HTC has openly admitted tweaking hardware performance to affect benchmarks, and now it’s starting to pay the price. Futuremark, creators of the popular 3Dmark graphics and CPU benchmarking tool, has officially placed the HTC One M8 at the bottom of its list, below 1000 other devices.

Benchmark cheating became an issue last year when Samsung was discovered to be selectively boosting its hardware when benchmark app are run. The scandal led to the discovery of other manufacturers employing the same tactic, as well as the creation of anti-cheating tools and more stringent benchmarking rules. Though the topic has somewhat died down recently, and Samsung was reported to already be playing fair, it came up once again when the new HTC One M8 was announced.

Rather than denying the accusation as Samsung did, HTC openly admitted to the crime. But more surprising is the fact that HTC doesn’t believe it’s a crime at all. It defends its performance modifications by claiming that the HTC One M8 has, or will have, a High Performance Mode in the developer settings that squeezes out every last bit of juice from the device. It uses this mode when benchmark tests are run because, according to HTC, these tests are meant to determine the maximum performance of the device. The chart below shows how the HTC One M8 performs when running the stock 3DMark app from Google Play Store versus an equivalent but renamed APK.

htc-one-m8-3dmark

Futuremark couldn’t disagree more. The company behind one of the most popular graphics benchmark suites says that these tools are meant to gauge real-world performance and not maximum performance. The HTC One M8 violates Futuremark’s rules that no device should detect a benchmark app and modify its performance based on that because it would otherwise be impossible to measure how a device will perform under normal circumstances. This latest incident may become a springboard for debate on whether benchmarks do or should test for real-world conditions or for theoretical capacity. So far, other benchmarking sites, like AnTuTu and GFXbench, have been silent on which point of view they agree with.

SOURCE: Futuremark

10 COMMENTS

  1. While both have a valid reason, kind of tricky to say what my personal verdict would be.
    I’ll just be neutral to this as I would still recommend and endorse the M8.

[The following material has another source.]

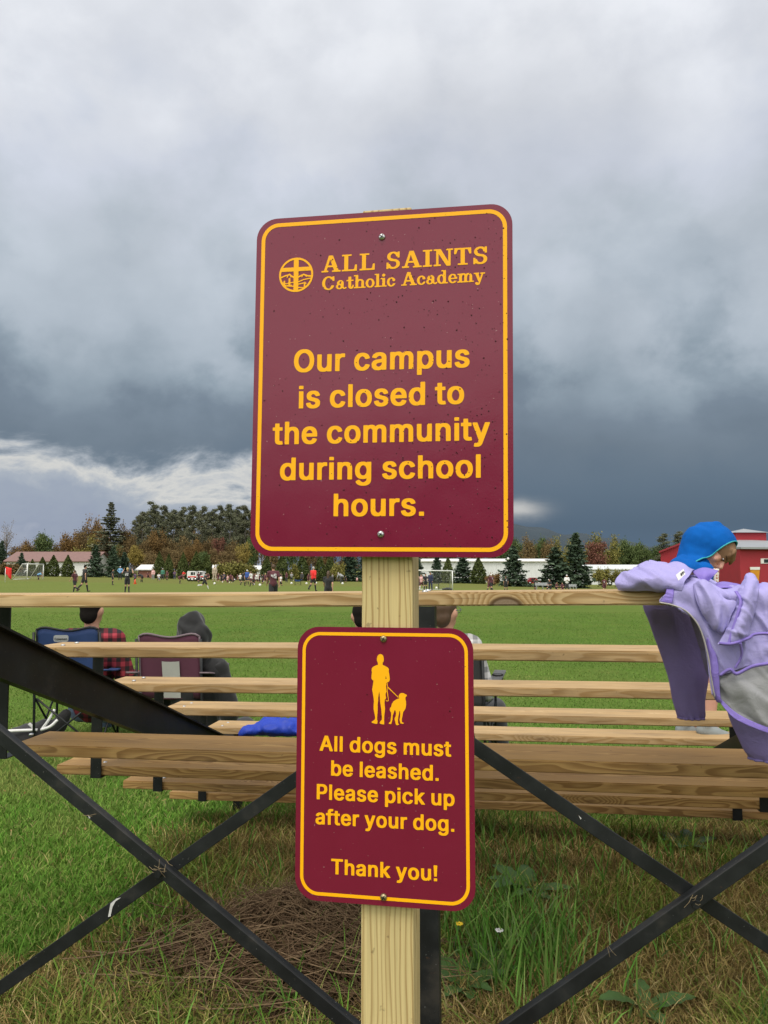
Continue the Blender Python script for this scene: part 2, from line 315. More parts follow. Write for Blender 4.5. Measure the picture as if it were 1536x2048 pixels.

  2. Well, it depends on if this high performance mode is available to the user even without modifying the firmware.

  3. “Futuremark…says that these tools are meant to gauge real-world performance and not maximum performance.”

    While I disagree with that statement, I still think it is shady to bury a “high performance mode” in a way that the average consumer won’t know about it.

  4. It’s like sports people who are using epo.
    But if everyone is doing it , who is the winner?
    The one who comes first and doesn’t die ?

    • The old ONE can be oc to 2ghz. But who the fu.. wants to hold a 85c hot phone ?!?. A lithium battery can only take 60c. So they can stick that high performance up in there big butt.